Conic Shelter (weeks)
Chuck Henderson’s sweeping, simple, brilliant, circled-square construction
Hexayurt (hours)
Vinay Gupta’s 3-hour, $200, portable pop-up shelter + autonomous infrastructure
Superadobe (weeks)
Nadir Khalili’s giant upside down coil pot shelters elegantly made from war materials
Straw Bale Dome (weeks)
my design for a frameless, superinsulated, catenary, corbelled, cheap shelter, based on superadobe
Cardboard Geodesic Dome (days)
I started work on improving this. See pics of Seattle and Sweden Domes here.
The above designs are all shell constructions. That is, they are frameless. Why? Because frames should not be used to hold up materials that can hold up themselves. That approach has no integrity. It doesn’t respect the nature of the materials. One puts up a frame, then hang on it a rigid or semi-rigid material which can hold up itself and the whole building. Now, this approach does have the advantages of requiring no imagination or economy on the part of the owner, builder, or designer. I have chosen frameless designs that embody: a dynamic elegance bordering on anti-gravity; simplicity any 5 year-old can grasp; and an economy any schmuck can achieve.
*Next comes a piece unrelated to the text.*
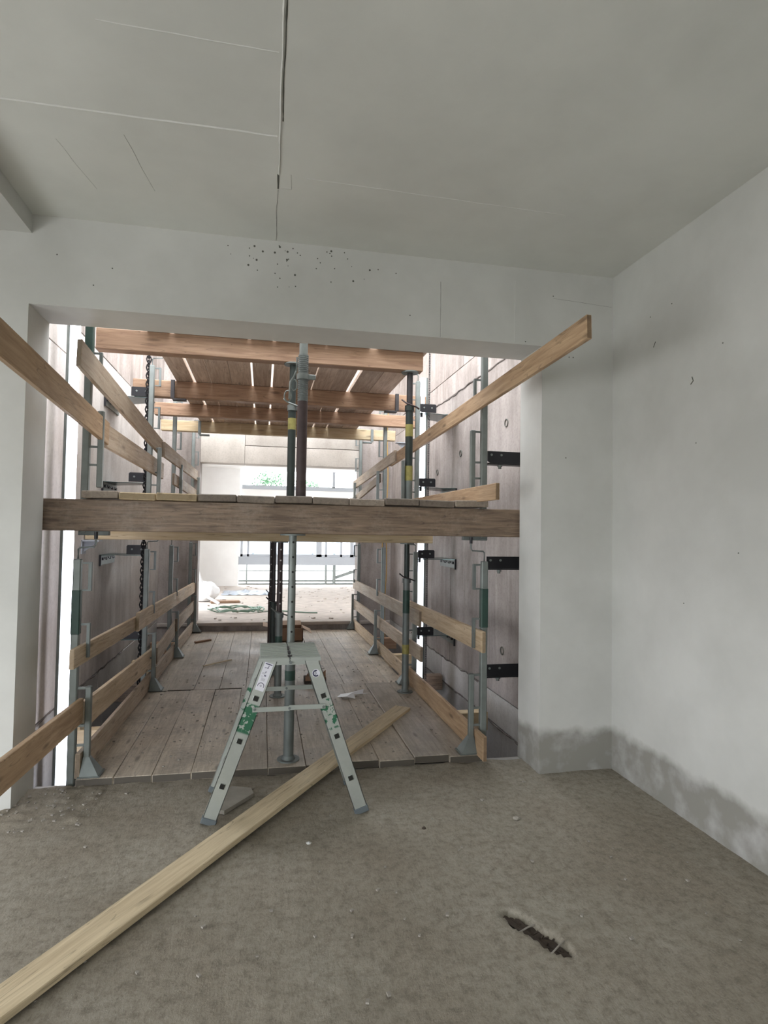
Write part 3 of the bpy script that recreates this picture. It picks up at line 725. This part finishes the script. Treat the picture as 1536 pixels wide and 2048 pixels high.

The two designs below are proper applications of the frame-and-skin method of construction. That is, a very lightweight frame supports fabric or film that cannot hold itself up. It is a thin, flexible material possessing only tensile, not compressive strength (nor their combination: cantileverage).
Pillowdome (pdf)
Jay Baldwin’s perfection of Bucky’s Skybreak concept: a very light, “ephemeralized” frame-and-skin geodesic dome, with panels of noble gas-inflated fluoropolymeric (teflon/ptfe plastic) pillows. This ultimately led to the gigantic greenhouses at The Eden Project in England. Inflatability minimizes the frame.
Warmlite Tent
Jack Stephenson’s masterful 2-5 person tents. He and his designs have had a huge influence on all my design thinking since 1995. Can you imagine, he went from being an insulation engineer on space rockets to designing camping gear! After 40 years, his stuff is stillt decades ahead of its time. Only a few of his ideas have started to be copied in the last 5-10 years. I used to talk to him for hours on the phone while buying his gear and materials. Great guy.